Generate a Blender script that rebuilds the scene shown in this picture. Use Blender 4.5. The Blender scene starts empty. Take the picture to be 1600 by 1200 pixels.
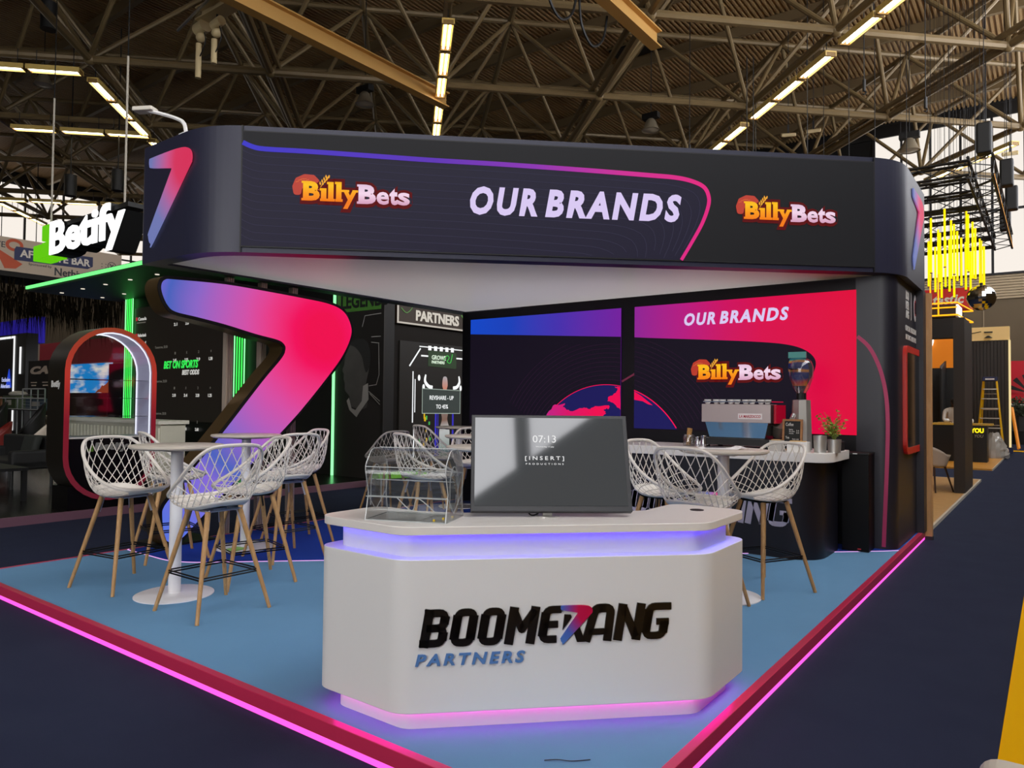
import bpy, bmesh, math, random
from math import sin, cos, pi, radians, sqrt, atan2
from mathutils import Vector, Matrix
random.seed(7)
SC = bpy.context.scene
COL = SC.collection

# ------------------------------------------------------------------ camera, world, light, exposure
cam_d = bpy.data.cameras.new('camera')
cam_d.sensor_width = 36.0
cam_d.lens = 36.0 * 1134.28 / 1600.0
cam_d.clip_end = 300
cam = bpy.data.objects.new('camera', cam_d)
COL.objects.link(cam)
yaw, pit, rol = radians(36.765), radians(1.5019), radians(0.55877)
Fw = Vector((-sin(yaw) * cos(pit), cos(yaw) * cos(pit), sin(pit)))
R0 = Vector((cos(yaw), sin(yaw), 0)); U0 = R0.cross(Fw)
RX = cos(rol) * R0 + sin(rol) * U0; UY = -sin(rol) * R0 + cos(rol) * U0
cam.matrix_world = Matrix(((RX.x, UY.x, -Fw.x, 0), (RX.y, UY.y, -Fw.y, 0), (RX.z, UY.z, -Fw.z, 1.5), (0, 0, 0, 1)))
SC.camera = cam
world = bpy.data.worlds.new('world'); SC.world = world
world.use_nodes = True
bg = world.node_tree.nodes['Background']
bg.inputs[0].default_value = (0.75, 0.85, 1.0, 1); bg.inputs[1].default_value = 0.12
SC.view_settings.view_transform = 'Standard'; SC.view_settings.look = 'None'
SC.view_settings.exposure = 0.0; SC.view_settings.gamma = 1.0; SC.view_settings.use_curve_mapping = False
SC.cycles.use_denoising = True
SC.cycles.max_bounces = 8; SC.cycles.diffuse_bounces = 4; SC.cycles.glossy_bounces = 4
SC.cycles.transparent_max_bounces = 24; SC.cycles.transmission_bounces = 8
SC.cycles.sample_clamp_indirect = 4.0
SC.cycles.caustics_reflective = False; SC.cycles.caustics_refractive = False
WIN_R, WIN_B, WIN_L, FILL_F = 6.0, 0.95, 0.95, 8.0       # radiance of the daylit glazing: aisle side, far end, far left; and of the added fill panel behind the viewer
TUBE = 7.0                                # fluorescent tubes

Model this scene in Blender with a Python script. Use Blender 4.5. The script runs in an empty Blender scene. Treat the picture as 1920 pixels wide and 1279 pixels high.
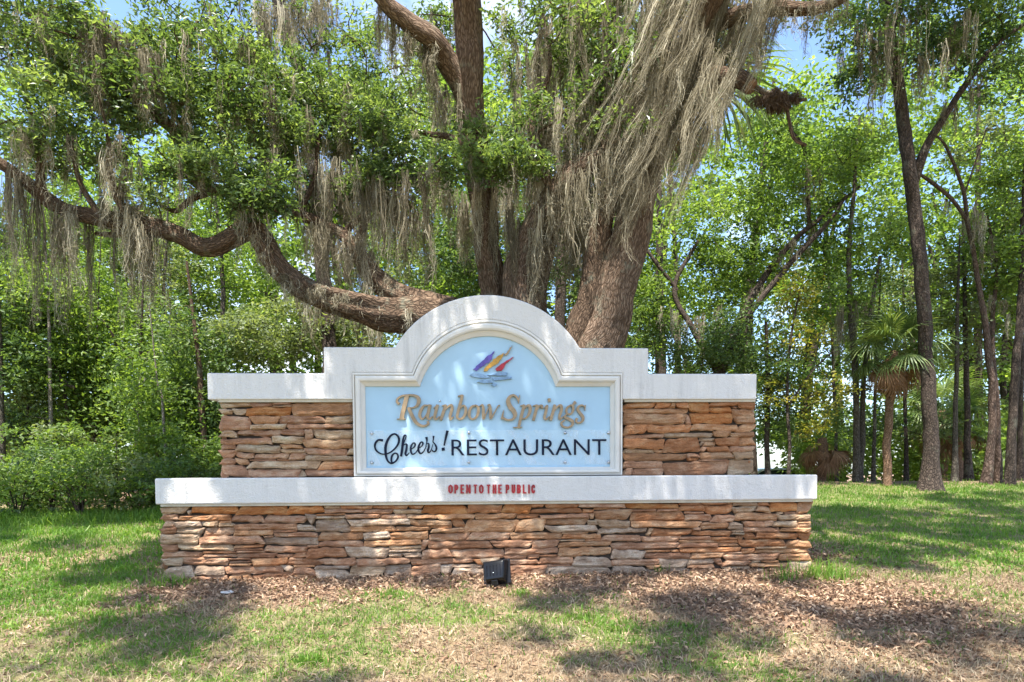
import bpy, bmesh, math, random
import numpy as np
from mathutils import Vector, Matrix, noise as mnoise

SC = bpy.context.scene
COL = SC.collection
R = math.radians
rs = np.random.RandomState
random.seed(7)

# ------------------------------------------------------------------ camera
F = 1280.0            # focal length in pixels of the 1920 px wide photograph
PITCH = R(3.0)        # looking slightly down, lens shifted up
HZ = 890.0            # horizon row
ROLL = 0.0056         # the camera was held a third of a degree off level
CY = HZ + F * math.tan(PITCH)
CAMZ = 0.865          # above the foot of the sign, which stands up a gentle slope
cam = bpy.data.cameras.new('camera')
cam.sensor_width = 36.0
cam.lens = F / 1920 * 36.0
cam.shift_y = (CY - 639.5) / 1920
cam.clip_start = 0.05
cam.clip_end = 2000
cam_o = bpy.data.objects.new('camera', cam)
cam_o.location = (0, 0, CAMZ)
COL.objects.link(cam_o)
SC.camera = cam_o
_f = Vector((0, math.cos(PITCH), -math.sin(PITCH)))
_u = Vector((0, math.sin(PITCH), math.cos(PITCH)))
_r = Vector((1, 0, 0))
CR = _r * math.cos(ROLL) - _u * math.sin(ROLL)
CU = _r * math.sin(ROLL) + _u * math.cos(ROLL)
cam_o.matrix_world = Matrix(((CR.x, CU.x, -_f.x, 0), (CR.y, CU.y, -_f.y, 0), (CR.z, CU.z, -_f.z, CAMZ), (0, 0, 0, 1)))

# ------------------------------------------------------------------ light
SUN_EL, SUN_AZ = R(69), R(196)     # azimuth measured clockwise from +Y (north): sun high behind the camera
world = bpy.data.worlds.new('World')
SC.world = world
world.use_nodes = True
wn = world.node_tree
wn.nodes.clear()
w_out = wn.nodes.new('ShaderNodeOutputWorld')
w_bg = wn.nodes.new('ShaderNodeBackground')
w_bg.inputs['Strength'].default_value = 0.13
sky = wn.nodes.new('ShaderNodeTexSky')
sky.sky_type = 'NISHITA'
sky.sun_disc = False
sky.sun_elevation = SUN_EL
sky.sun_rotation = SUN_AZ
sky.altitude = 10
sky.air_density = 1.0
sky.dust_density = 1.2
sky.ozone_density = 4.5
# thin broken cloud
w_tc = wn.nodes.new('ShaderNodeTexCoord')
w_ns = wn.nodes.new('ShaderNodeTexNoise')
w_ns.inputs['Scale'].default_value = 3.0
w_ns.inputs['Detail'].default_value = 7.0
w_ns.inputs['Roughness'].default_value = 0.6
w_rp = wn.nodes.new('ShaderNodeValToRGB')
w_rp.color_ramp.elements[0].position = 0.52
w_rp.color_ramp.elements[1].position = 0.76
w_mx = wn.nodes.new('ShaderNodeMix')
w_mx.data_type = 'RGBA'
w_mx.inputs['B'].default_value = (4.8, 5.0, 5.4, 1)
wn.links.new(w_tc.outputs['Generated'], w_ns.inputs['Vector'])
wn.links.new(w_ns.outputs['Fac'], w_rp.inputs['Fac'])
wn.links.new(w_rp.outputs['Color'], w_mx.inputs['Factor'])
wn.links.new(sky.outputs['Color'], w_mx.inputs['A'])
wn.links.new(w_mx.outputs['Result'], w_bg.inputs['Color'])
wn.links.new(w_bg.outputs['Background'], w_out.inputs['Surface'])

sun = bpy.data.lights.new('sun', 'SUN')
sun.energy = 4.4
sun.angle = R(0.53)
sun.color = (1.0, 0.955, 0.88)
sun_o = bpy.data.objects.new('sun', sun)
SUN_DIR = Vector((math.sin(SUN_AZ) * math.cos(SUN_EL), math.cos(SUN_AZ) * math.cos(SUN_EL), math.sin(SUN_EL)))
sun_o.rotation_euler = SUN_DIR.to_track_quat('Z', 'Y').to_euler()
sun_o.location = (0, -10, 30)
COL.objects.link(sun_o)

SC.view_settings.view_transform = 'Standard'
SC.view_settings.look = 'None'
SC.view_settings.gamma = 1.0
SC.view_settings.exposure = 1.74
SC.view_settings.use_curve_mapping = False
SC.render.engine = 'CYCLES'
SC.cycles.max_bounces = 7
SC.cycles.diffuse_bounces = 4
SC.cycles.transmission_bounces = 4
SC.cycles.transparent_max_bounces = 8
SC.cycles.caustics_reflective = False
SC.cycles.caustics_refractive = False
SC.cycles.sample_clamp_indirect = 6

# ------------------------------------------------------------------ measuring helpers
FWD = np.array([0, math.cos(PITCH), -math.sin(PITCH)])
UPV = np.array(CU)
RGT = np.array(CR)
CAM = np.array([0, 0, CAMZ])


def ray(px, py):
    return FWD + (px - 960) / F * RGT + (CY - py) / F * UPV


def P(px, py, Y):
    """the point of the place seen at a pixel of the photograph, at distance Y"""
    d = ray(px, py)
    return CAM + d * (Y / d[1])


def PW(w, Y):
    return w * Y / F


def smooth(a, b, x):
    t = np.clip((np.asarray(x, float) - a) / (b - a), 0, 1)
    return t * t * (3 - 2 * t)


def hash2(i, j, seed):
    h = (i * 374761393 + j * 668265263 + seed * 974634371) & 0xffffffff
    h = ((h ^ (h >> 13)) * 1274126177) & 0xffffffff
    return ((h ^ (h >> 16)) & 0xffff) / 65535.0


def vnoise(x, y, seed=0):
    x = np.asarray(x, float); y = np.asarray(y, float)
    i = np.floor(x).astype(np.int64); j = np.floor(y).astype(np.int64)
    u = x - i; v = y - j
    u = u * u * (3 - 2 * u); v = v * v * (3 - 2 * v)
    a = hash2(i, j, seed); b = hash2(i + 1, j, seed)
    c = hash2(i, j + 1, seed); d = hash2(i + 1, j + 1, seed)
    return a + (b - a) * u + (c - a) * v + (a - b - c + d) * u * v


def fbm(x, y, seed=0, o=4):
    s = 0; a = 0.5; t = 0
    for k in range(o):
        s = s + a * vnoise(np.asarray(x) * 2 ** k, np.asarray(y) * 2 ** k, seed + k * 17)
        t += a; a *= 0.5
    return s / t


def ground_z(x, y):
    x = np.asarray(x, float); y = np.asarray(y, float)
    z = 0.105 * (np.clip(y, -4, 12.4) - 5.75)
    z = z + 0.05 * (fbm(x * 0.35, y * 0.35, 3, 3) - 0.5) * smooth(0.3, 2.5, np.abs(y - 6.0) + np.maximum(np.abs(x) - 2.6, 0))
    z = z - 1.0 * smooth(12.6, 21, y) * smooth(0.0, 3.5, x)
    z = z + 0.022 * (fbm(x * 2.3, y * 2.3, 9, 3) - 0.5)
    return z


def on_ground(px, py, dz=0.0):
    """where the line of sight through a pixel meets the lawn"""
    d = ray(px, py)
    lo = 1.5
    for t in np.arange(1.5, 30, 0.02):
        p = CAM + d * t
        if p[2] < float(ground_z(p[0], p[1])) + dz:
            return p
    return p


# ------------------------------------------------------------------ mesh helpers
def arr_mesh(name, verts, faces, smoothf=False, attrs=None, uv=None):
    """verts (n,3); faces (m,k) uniform; attrs {name: per-vertex float}; uv per-loop (m*k,2)"""
    verts = np.asarray(verts, np.float32)
    faces = np.asarray(faces, np.int32)
    me = bpy.data.meshes.new(name)
    m, k = faces.shape
    me.vertices.add(len(verts))
    me.vertices.foreach_set('co', verts.ravel())
    me.loops.add(m * k)
    me.loops.foreach_set('vertex_index', faces.ravel())
    me.polygons.add(m)
    me.polygons.foreach_set('loop_start', np.arange(m, dtype=np.int32) * k)
    try:
        me.polygons.foreach_set('loop_total', np.full(m, k, np.int32))
    except Exception:
        pass
    me.polygons.foreach_set('use_smooth', np.full(m, bool(smoothf)))
    if uv is not None:
        l = me.uv_layers.new(name='UVMap')
        l.data.foreach_set('uv', np.asarray(uv, np.float32).ravel())
    if attrs:
        for n, a in attrs.items():
            at = me.attributes.new(n, 'FLOAT', 'POINT')
            at.data.foreach_set('value', np.asarray(a, np.float32))
    me.update(calc_edges=True)
    me.validate()
    return me


def link(name, me, mat=None, parent=None, loc=None):
    o = bpy.data.objects.new(name, me)
    COL.objects.link(o)
    if mat is not None and not me.materials:
        me.materials.append(mat)
    if parent is not None:
        o.parent = parent
    if loc is not None:
        o.location = loc
    return o


def empty(name, label, cat, loc=(0, 0, 0), group=None):
    o = bpy.data.objects.new(name, None)
    o.empty_display_size = 0.2
    COL.objects.link(o)
    o.location = loc
    o['label'] = label
    o['category'] = cat
    if group:
        o['group'] = group
    return o


def bm_obj(name, bm, mat, parent=None, smoothf=False):
    bmesh.ops.recalc_face_normals(bm, faces=bm.faces)
    me = bpy.data.meshes.new(name)
    bm.to_mesh(me)
    bm.free()
    if smoothf:
        for p in me.polygons:
            p.use_smooth = True
    return link(name, me, mat, parent)


def bm_box(bm, x0, x1, y0, y1, z0, z1, bev=0.0, seg=2):
    r = bmesh.ops.create_cube(bm, size=1)
    vs = r['verts']
    for v in vs:
        v.co.x = x0 + (v.co.x + .5) * (x1 - x0)
        v.co.y = y0 + (v.co.y + .5) * (y1 - y0)
        v.co.z = z0 + (v.co.z + .5) * (z1 - z0)
    if bev > 0:
        es = list({e for v in vs for e in v.link_edges})
        bmesh.ops.bevel(bm, geom=es, offset=bev, segments=seg, affect='EDGES', profile=0.5)


def catmull(pts, n=8):
    """smooth polyline through pts (k,d)"""
    p = np.asarray(pts, float)
    if len(p) < 3:
        t = np.linspace(0, 1, n + 1)[:, None]
        return p[0] + (p[-1] - p[0]) * t
    q = np.vstack([2 * p[0] - p[1], p, 2 * p[-1] - p[-2]])
    out = []
    for i in range(1, len(q) - 2):
        t = np.linspace(0, 1, n, endpoint=False)[:, None]
        a, b, c, d = q[i - 1], q[i], q[i + 1], q[i + 2]
        out.append(0.5 * (2 * b + (c - a) * t + (2 * a - 5 * b + 4 * c - d) * t ** 2 + (3 * b - a - 3 * c + d) * t ** 3))
    out.append(p[-1:])
    return np.vstack(out)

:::

### Problem description
Find and copy each line above that includes the string "this".

### Exercise answer
Generate a Blender script that rebuilds the scene shown in this picture. Use Blender 4.5. The Blender scene starts empty. Take the picture to be 1600 by 1200 pixels.
Model this scene in Blender with a Python script. Use Blender 4.5. The script runs in an empty Blender scene. Treat the picture as 1920 pixels wide and 1279 pixels high.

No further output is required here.